Xiaomi (小米) Watch S5 released: new quad‑lamp array with four PD sensors, deep integration with Xiaomi Car (小米汽车), starting at ¥1,199
Launch and design
Xiaomi (小米) unveiled the Watch S5 at its spring product event, pitching the device as an "all‑purpose sports long‑endurance watch" with premium materials and a ¥1,199 starting price (¥100 first‑sale discount). The 316L stainless steel body comes in multiple bezel treatments: a ceramic "Midnight Blue" with 24 finely cut facets and a layered "Forged Carbon" option, plus three classic stainless steel bezel variants. An eSIM model is offered with a silver case and leather strap; Xiaomi also introduced new band colours including a pine‑green silk weave and a soft‑mist blue leather option.
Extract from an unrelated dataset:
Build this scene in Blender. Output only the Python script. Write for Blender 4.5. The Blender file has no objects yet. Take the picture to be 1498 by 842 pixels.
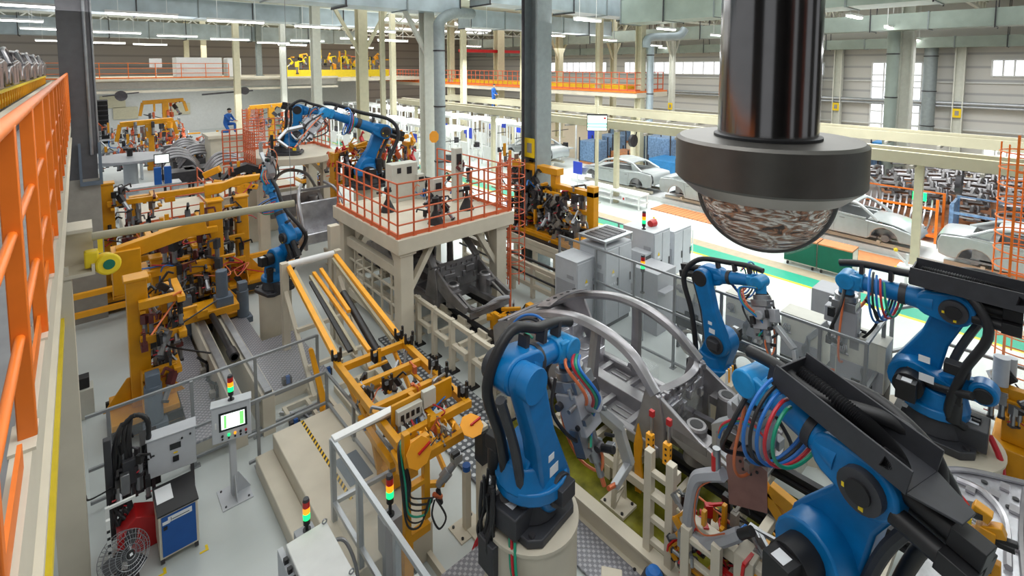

Sensors, display and battery
The S5 debuts what Xiaomi describes as a four‑lamp PD sensor array for health monitoring. It has been reported that heart‑rate monitoring reaches 98.4% accuracy and that a new Sleep Algorithm 2.0 improves sleep entry/exit detection by about 11%. The watch uses a 1.48‑inch AMOLED panel with 480×480 resolution and a peak brightness of 2,500 nits. Xiaomi also highlights a new dual‑band GNSS chip that it has reported improves positioning accuracy by roughly 33%, plus a fresh cycling mode with lap‑timer functions and support for third‑party Bluetooth power meters. The company claims up to 21 days of typical battery life.
Car and smart‑home integration — and why it matters
The headline feature for ecosystem watchers is deep integration with Xiaomi Car (小米汽车). Xiaomi says the Watch S5 introduces a wrist‑level control centre that can link tightly to the automaker’s systems, offering proactive safety vibrations for fatigue driving or overspeeding and navigation reminders at junctions to avoid missed exits — reportedly compatible with the new‑generation SU7 and YU7 models. The watch can also display feeds from Xiaomi smart door‑lock cameras. Why embed these features in a watch? For Xiaomi, the S5 is another step in turning smartphones, wearables, EVs and smart‑home gear into a unified platform.
This launch comes as Chinese tech firms press on with vertical integration across devices and vehicles. Against a backdrop of heightened global scrutiny and export controls that have reshaped supply chains, companies like Xiaomi are doubling down on hardware‑software synergy to lock in users across an expanding ecosystem. Is the S5 primarily a fitness watch, a personal safety device for drivers, or both? Xiaomi is betting on all three.